In a June 12 directive outlining the changes to the Ontario Power Authority, Energy Minister Bob Chiarelli detailed contract capacity set-asides for smaller projects with significant equity participation by municipalities or other public-sector entities, communities, and aboriginal groups. In addition, the changes establish a new prioritization points system for renewable-energy applications. For example, a project in which a municipality has a 15-per-cent equity interest gets three points. The OPA shall not offer a contract if the project doesn’t have at least one prioritization point, Chiarelli wrote in his letter.
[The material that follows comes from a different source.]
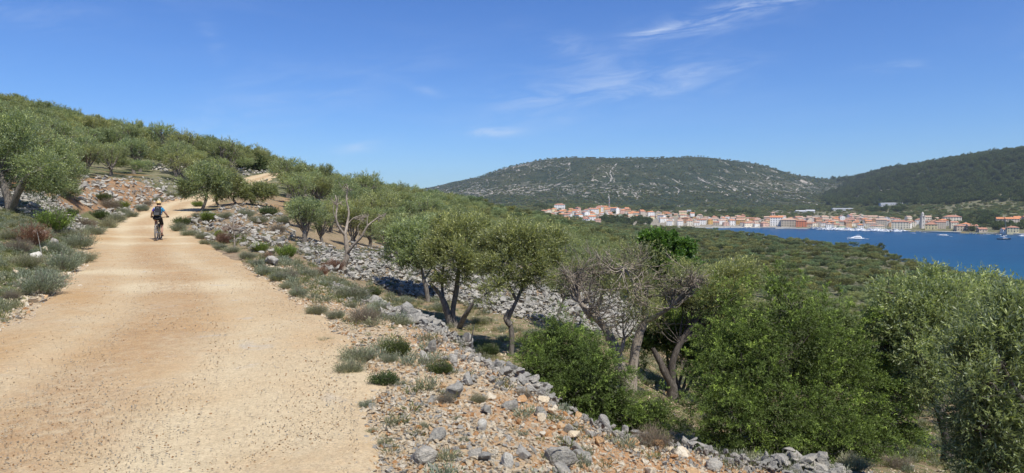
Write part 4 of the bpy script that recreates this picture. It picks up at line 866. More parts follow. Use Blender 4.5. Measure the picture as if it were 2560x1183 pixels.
# the tumbled edge between the track and the hollow
def rubble_edge():
    r = rng(57); Pp = RUB; seg = np.concatenate([[0], np.cumsum(np.hypot(*np.diff(Pp, axis=0).T))]); n = 4600
    q = r.random(n) ** 1.0 * seg[-1]; x = np.interp(q, seg, Pp[:, 0]); y = np.interp(q, seg, Pp[:, 1]); e = .02
    tx = np.interp(q + e, seg, Pp[:, 0]) - x; ty = np.interp(q + e, seg, Pp[:, 1]) - y; L = np.hypot(tx, ty) + 1e-9; nx, ny = -ty / L, tx / L
    off = -r.normal(.08, .36, n); off = off - np.where((x > .4) & (r.random(n) < .55), np.abs(r.normal(0, .55, n)), 0); off = np.where(r.random(n) < .3, -np.abs(off) - .1, off); off = np.where((off > 0) & (r.random(n) < .35), off * 2.2, off)
    X, Y = x + nx * off, y + ny * off
    s = .05 + .26 * r.random(n) ** 1.9; s = s * (1 - .45 * np.clip(np.abs(off) - .3, 0, 1)) * np.clip(.75 + 1.6 * fbm(X / .8, Y / .8, 77, 2), .35, 1.4); s = s * np.where(Y < 9, .85, 1)
    Z = height(X, Y) + s * r.uniform(.0, .42, n) + .10 * np.exp(-(off / .35) ** 2) * r.random(n)
    o_ = np.argsort(-s / Y); c0 = np.array([X.mean(), Y.mean(), Z.mean()]); t = thing('collapsed_stone_wall', c0, 'tumbled line of grey stones along the drop between the gravelly verge and the bushes', 'stone wall')
    P = np.stack([X, Y, Z], 1)[o_]; s = s[o_]
    for p, k in zip(P[:300], s[:300]): stone_obj(t, *p, k, r, 'ggdgdgg', c0)
    Q, s = P[300:], s[300:]; k = len(Q) // 4 * 3
    for a, b_, kk in ((0, k, 'g'), (k, len(Q), 'c')):
        scatter('rubble', [proto('rubble', me) for me in STM[kk]], Q[a:b_] - c0, r.uniform(0, 6.28, (b_ - a, 3)), np.repeat(s[a:b_, None], 3, 1) * r.uniform(.7, 1.1, (b_ - a, 3)), parent=t)
rubble_edge()
# single large rocks: u, v of the foot, width and height in px, colour, label
BIG = [(1165,872,58,62,'g','big pitted grey boulder on the rubble edge near the three-stemmed olive'),(1135,1000,66,50,'d','dark tilted grey boulder on the slope beside a grey-green shrub'),
 (1168,965,48,36,'g','rounded grey rock leaning on the dark tilted boulder'),(1080,888,26,50,'g','upright slab of grey rock standing in the gravel'),(1012,800,46,50,'b','reddish brown weathered boulder by the bleached stump roots'),
 (1092,1108,52,46,'g','grey pointed rock in the gravel below the middle of the slope'),(1206,1080,34,34,'w','small pale wedge-shaped rock halfway down the gravel slope'),(1052,1168,90,50,'g','flat grey slab sunk in the gravel at the bottom of the picture'),
 (1212,1158,52,26,'d','low dark grey rock left of the white forked stone'),(1268,1170,34,50,'w','white forked upright stone at the bottom of the slope'),(1402,1178,92,66,'g','large smooth grey boulder at the bottom edge of the slope'),
 (1442,1140,44,54,'g','tilted grey slab above the large smooth boulder'),(1516,1085,42,56,'d','tall grey pointed rock standing on the rubble edge'),(1352,985,66,44,'g','broad grey outcrop at the rubble edge beside the low juniper'),
 (1247,972,30,22,'d','small dark grey rock in the middle of orange gravel'),(1275,1030,50,32,'g','pale grey flat-topped rock above the rust-red stones'),(1352,1050,54,36,'g','squat grey rock beside the dry brown tuft'),
 (1060,912,36,44,'g','grey slab leaning against the edge above the round sage shrub'),(1130,912,44,28,'g','low grey rock right of the round sage shrub'),(1240,1060,32,22,'r','rust-orange rock lying in the gravel'),
 (1295,1062,24,18,'r','second smaller rust-orange rock, right of its bigger twin'),(1498,1118,30,40,'r','orange-stained slab on edge near the tall pointed rock'),(1790,1180,52,36,'g','sharp grey rock in the rubble at the foot of the large juniper'),
 (1235,905,58,26,'g','flat grey rock beyond the rubble edge, in front of the burled olive'),(945,768,50,30,'g','broad pale rock at the upper end of the rubble edge'),(1420,1085,34,30,'g','grey rock between the brown tuft and the tilted slab'),
 (80,652,48,24,'w','bright white rock between grey shrubs on the left verge'),(50,712,34,20,'c','cream rock on the left verge below the white one'),(150,718,26,14,'c','small cream rock right of the others on the left verge'),
 (195,723,22,13,'c','outermost small cream rock on the left edge of the track'),(75,758,36,16,'c','brownish cream rock on the grassy left verge'),(28,690,30,16,'c','cream rock at the far left of the verge'),
 (108,628,24,12,'c','small cream stone above the white rock'),(675,665,60,28,'g','grey rounded rock behind the sage shrubs on the right verge'),(128,612,26,18,'g','grey rock showing through the left-hand shrubs'),(90,600,52,30,'g','light grey outcrop behind the rusty dead shrub')]
for i, (u, v, w, h, k, lb) in enumerate(BIG):
    r = rng(655 + i); p = ground_at(u, v)
    if 900 < u < 2250:                              # rocks of the edge stand on its crest
        yc = np.interp(u, [CX + F * q[0] / q[1] for q in RUB], RUB[:, 1])
        if p[1] > yc + .25: p = np.array([(u - CX) / F * (yc + .05), yc + .05, gz((u - CX) / F * (yc + .05), yc + .05)])
    s = w / F * p[1]; hh = h / F * p[1]
    mt = {'g': ST_GREY, 'd': ST_GREY_D, 'c': ST_CREAM, 'r': ST_RUST, 'w': ST_WHITE, 'b': ST_GREY_D}[k]
    o = link('rock', boulder_mesh('rock', r, mt, (1, .8, 1)), None); o.scale = (s * 1.1, s * .9, hh * 1.15); o.location = (p[0], p[1] + s * .3, p[2] + hh * .33)
    o.rotation_euler = (r.normal(0, .12), r.normal(0, .18), r.uniform(0, 6.28)); tag(o, lb, 'rock', 'single large rocks')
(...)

For De Vellis, the changes are generally positive. “You really do need local buy-in to make green energy successful,” he says, adding he’s not in favour of a municipal veto over wind turbines.
DeLorenzo also sees hope in the province’s moves. “It’s clear to me that the province is now aware of the fact that municipalities are being trodden upon by these regulations,” he says.
The moves come, in fact, as at least one municipality has offered its approval of a wind-turbine project in exchange for money. According to the Toronto Star, Haldimand County recently signed a deal with wind-turbine companies that would provide it with $2 million. The companies are looking to develop 200 turbines, and the county says that’s all it’s willing to accept. According to Haldimand chief administrative officer Don Boyle, the county was in a difficult position given the provincial approvals. “What we had to do was make the best of the situation we had,” he told the
Star.
For De Vellis, the changes herald a future where municipalities will be less resistant to projects as a new equilibrium emerges in the relationship between wind developers and local communities.
“I think it’s sort of a delicate balance,” he says, adding he believes renewable-energy projects will remain viable despite the added burden.